The Metsamor power plant near the Armenian capital, Yerevan.

The Metsamor power plant near the Armenian capital, Yerevan.

YEREVAN -- A subsidiary of Russia's state-controlled national electricity company has confirmed plans to end its eight-year management of Armenia's Metsamor nuclear power station, RFE/RL's Armenian Service reports.

The RAO Unified Energy Systems (UES) was granted control of Metsamor's finances as well as ownership of five Armenian hydroelectric plants in 2003 in return for repaying the Soviet-era facility's $40 million debt to Russian nuclear-fuel suppliers.

Since then, UES has controlled the nuclear plant's cash flows through its Inter RAO subsidiary.

The latter's five-year management contract with the Armenian government was prolonged in 2008 and is due to expire in 2013.
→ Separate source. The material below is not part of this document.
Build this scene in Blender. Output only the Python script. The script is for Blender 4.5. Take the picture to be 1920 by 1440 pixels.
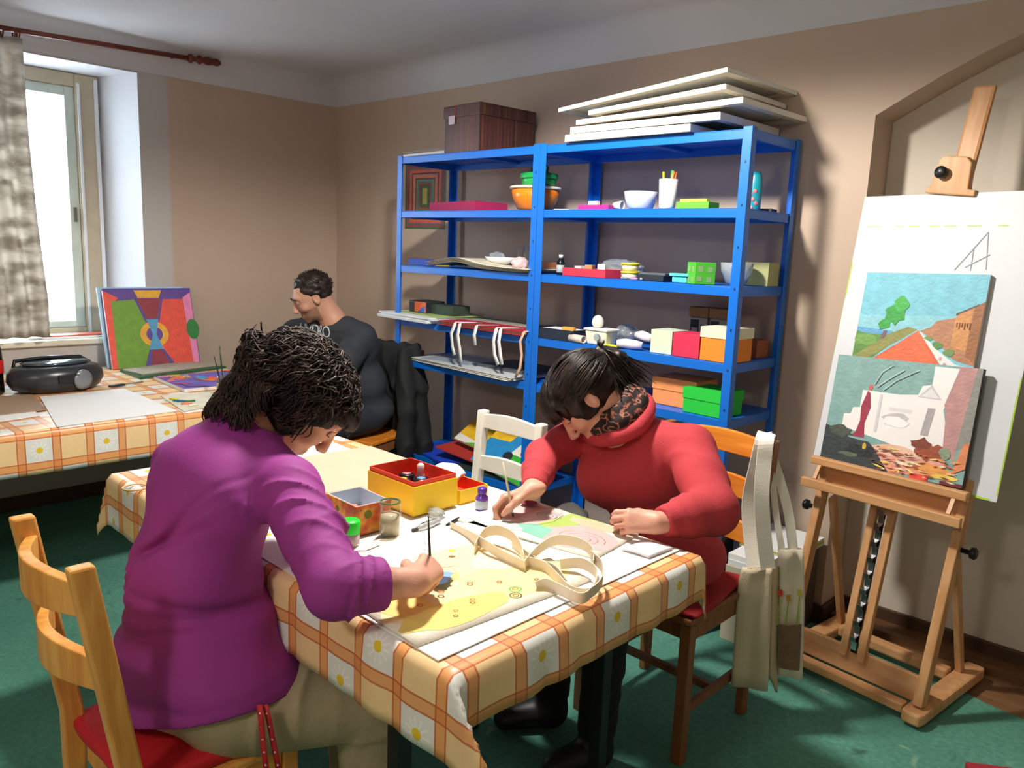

The Moscow daily "Kommersant" reported on November 24 that Inter RAO is no longer happy with the terms of the deal and would like to terminate it now.

The paper quoted an unnamed company source as attributing this to "drastically increased risks" in nuclear energy.

Metsamor, which is about 30 kilometers west of Yerevan, is one of the few nuclear power stations that has reactors which do not have primary containment structures.

Active Earthquake Zone

Both the United States and the European Union have long urged Armenian officials to close Metsamor, which was built in the 1970s in an active earthquake zone.

Nikolay Gorelov, an Inter RAO spokesman, confirmed the information about RAO's desire to end its management of the power plant.

He said the company has already offered several other firms, notably Russia's Rosatom nuclear corporation, to take over management at Metsamor.

"I would say that these negotiations [with Rosatom] have not even started," Gorelov told RFE/RL. "Therefore, it's hard to talk about that for now."

He said "there is a desire [to end Metsamor's management] but whether or not we will manage to do that is not yet clear."

Rosatom spokesman Sergei Novikov told RFE/RL that the state-owned corporation will consider running Metsamor only at the Armenian government's request. "As far as I know, so far there has been no such request from the Armenian government," he said. "Therefore, there is nothing we can talk about."

The Armenian Energy and Natural Resources Ministry declined to comment on the issue.

Staff Unrest

According to "Kommersant," Rosatom is far more interested in participating in the Armenian government's ambitious project to replace Metsamor's existing reactor with a more modern facility meeting international safety standards.

Rosatom and the Armenian Energy and Natural Resources Ministry set up a joint venture in late 2009, which was tasked with building the new reactor.

The new reactor is supposed to be more than twice as powerful as the current reactor, which generates roughly 40 percent of Armenia's electricity.

The Metsamor management was faced last month with a walkout of more than one-third of the plant's 450-strong staff demanding better pay.

Most of those employees agreed to return to work after accepting a 10 percent raise from the government. Inter RAO appears to have had no involvement in the settlement of the dispute.

Inter RAO is also the owner of Armenia's national power utility. Another Russian energy giant, Gazprom, has a controlling stake in Armenia's gas-distribution network.